USCCB president calls for reparation and prayer to Sacred Heart amid 'blasphemy'

A statue depicting the Sacred Heart of Jesus is pictured at Assumption Cemetery in Austin, Texas, Sept. 8, 2021. Archbishop Timothy P. Broglio, Archbishop José H. Gomez and Cardinal Timothy M. Dolan have called on faithful to observe the Solemnity of the Sacred Heart (June 16) with prayer and reparation, as the Los Angeles Dodgers host a Pride Night that same evening and honor a group parodying women religious. (OSV News photo/CNS file, Bob Roller)

(OSV News) -- Two archbishops and a cardinal are calling on Catholics in the U.S. to pray and make reparations to the Sacred Heart of Jesus, as a professional sports team plans to honor a group parodying women religious.

"We call on Catholics to pray the Litany of the Sacred Heart on June 16 (Solemnity of the Sacred Heart of Jesus), offering this prayer as an act of reparation for the blasphemies against our Lord we see in our culture today," said Archbishop Timothy P. Broglio of the U.S. Archdiocese for the Military Services, who is president of the U.S. Conference of Catholic Bishops (USCCB); Cardinal Timothy M. Dolan of New York, chairman of the USCCB's Committee for Religious Liberty; and Archbishop José H. Gomez of Los Angeles in a joint statement issued June 12.

The three noted that this year's solemnity coincides with a Los Angeles Dodgers' "Pride Night" game at which that city's branch of the Sisters of Perpetual Indulgence will be feted.

According to the group's website, the Sisters of Perpetual Indulgence use "humor and irreverent wit," often sexual in nature, "to promulgate universal joy and expiate stigmatic guilt." Members don drag-style makeup, religious habits and names such as "Sister Jezabelle" and "Pope Dementia the Last." The decentralized organization, founded in 1979 in San Francisco, counts an estimated 1,000 members globally, members of the Los Angeles chapter told OSV News.

The Dodgers' invitation had been briefly withdrawn after protests, but was reinstated with a public apology to the group from the team.

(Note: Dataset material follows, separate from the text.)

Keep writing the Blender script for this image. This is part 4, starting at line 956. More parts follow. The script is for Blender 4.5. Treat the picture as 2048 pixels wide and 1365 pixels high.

The team's follow-up decision to host a July 30 Christian Faith and Family Day drew criticism from several Catholic leaders, including Bishop Robert E. Barron of Winona-Rochester, Minnesota -- previously an auxiliary bishop for the Los Angeles Archdiocese -- who said in a May 26 tweet the move was "not enough."

In their statement, Archbishops Broglio and Gomez and Cardinal Dolan said the Dodgers had "shockingly chosen to honor a group whose lewdness and vulgarity in mocking our Lord, His Mother and consecrated women cannot be overstated."

"This is not just offensive and painful to Christians everywhere; it is blasphemy," they said.

However, the LA Sisters maintain they have been unfairly characterized. In an email to OSV News, Sister Dominia -- who heads the Los Angeles branch of the Sisters of Perpetual Indulgence as "a gay Catholic who went to Catholic school" and "loves and respects Catholic nuns" -- said that community is "not mocking nuns or Catholics," and that "most events detailed in the media that have shown offense were done by other, independent Sister houses, and we cannot speak for them."

"We are devoted to charity work and we raise much needed funds for local nonprofit charities," said Sister Dominia.

In an email to OSV News, a member who goes by the name Sister Unity claimed "a number" of the LA Sisters "are practicing Catholics."

The bishops and cardinal said in their June 12 statement that "it has been heartening to see so many faithful Catholics and others of good will stand up to say that what this group does is wrong, and it is wrong to honor them."

June is traditionally recognized by Catholics as "the month of the Sacred Heart of Jesus," a time during which "we call to mind Christ's love for us, which is visible in a special way in the image of His pierced heart," they said. "We pray that our own hearts might be conformed to His, calling us to love and respect all His people."

Devotion to the Sacred Heart of Jesus, which traces its origins to the writings of medieval mystics, became popular after St. Margaret Mary Alacoque, a 17th-century French Visitandine nun, disclosed to her confessor a series of private revelations she had received from Jesus Christ.

In the visions, Christ told her he wished his heart to be revered with reparation for sin, frequent reception of holy Communion and Eucharistic adoration. In 1856, Pope Pius IX added the solemnity, celebrated on the third Friday after Pentecost, to the church's liturgical calendar.